Are you on the hunt for an Italian drop-top to enjoy this summer, but find the usual Ferraris and Lambos a bit ‘been there, done that’? If yes was your answer, then this exceedingly-rare 1984 De Tomato Longchamp GTS Spyder will be just your cup of espresso. An original Spyder conversion done by Pavesi, this example appears to be in tip-top shape, despite having covered a healthy 64,064 miles in its time. Under the bonnet you’ll find a 351 cubic inch Cleveland V8, endowing this  low-slung Spyder with a mighty 345 horsepower, while the transmission is automatic, ensuring maximum relaxation on any road trips you might be planning this summer. 


Dutch courage 

One of the craziest manufacturers out there at the moment has to be Donkervoort, so when we saw this 2019 Donkervoort D8 GTO-40, we just couldn’t resist. Effectively a Caterham Seven that’s been fed nothing but steroids its entire life, this D8 GTO-40 is not to be taken lightly, although at just 678 kg it is very light indeed.
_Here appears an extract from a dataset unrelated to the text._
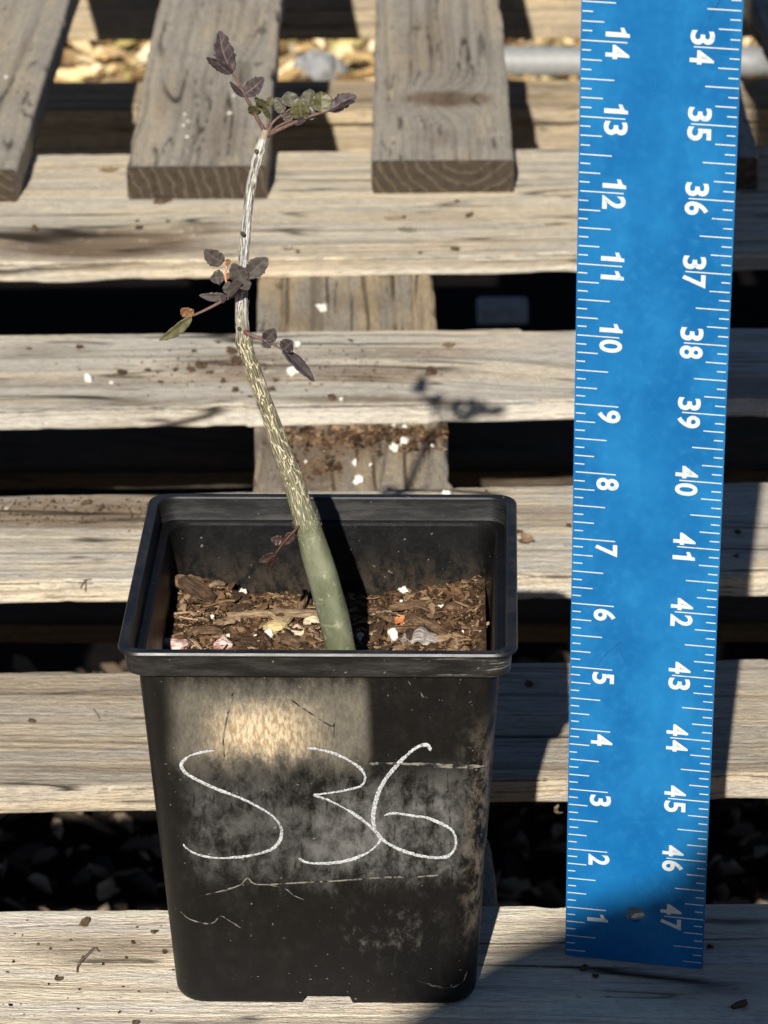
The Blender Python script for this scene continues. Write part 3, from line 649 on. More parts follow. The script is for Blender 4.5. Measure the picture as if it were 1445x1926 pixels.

With a full carbon fibre body, carbon fibre wheels, and an Audi 5-cylinder up front producing 380 horsepower, the D8 GTO-40 is the Dutch marque’s fastest car ever, rocketing to 200 km/h in just 7.7 seconds. As one of just 40 built, this is a very rare opportunity to own one of the wildest cars ever allowed to wear a number plate, provided you're brave enough to take the wheel.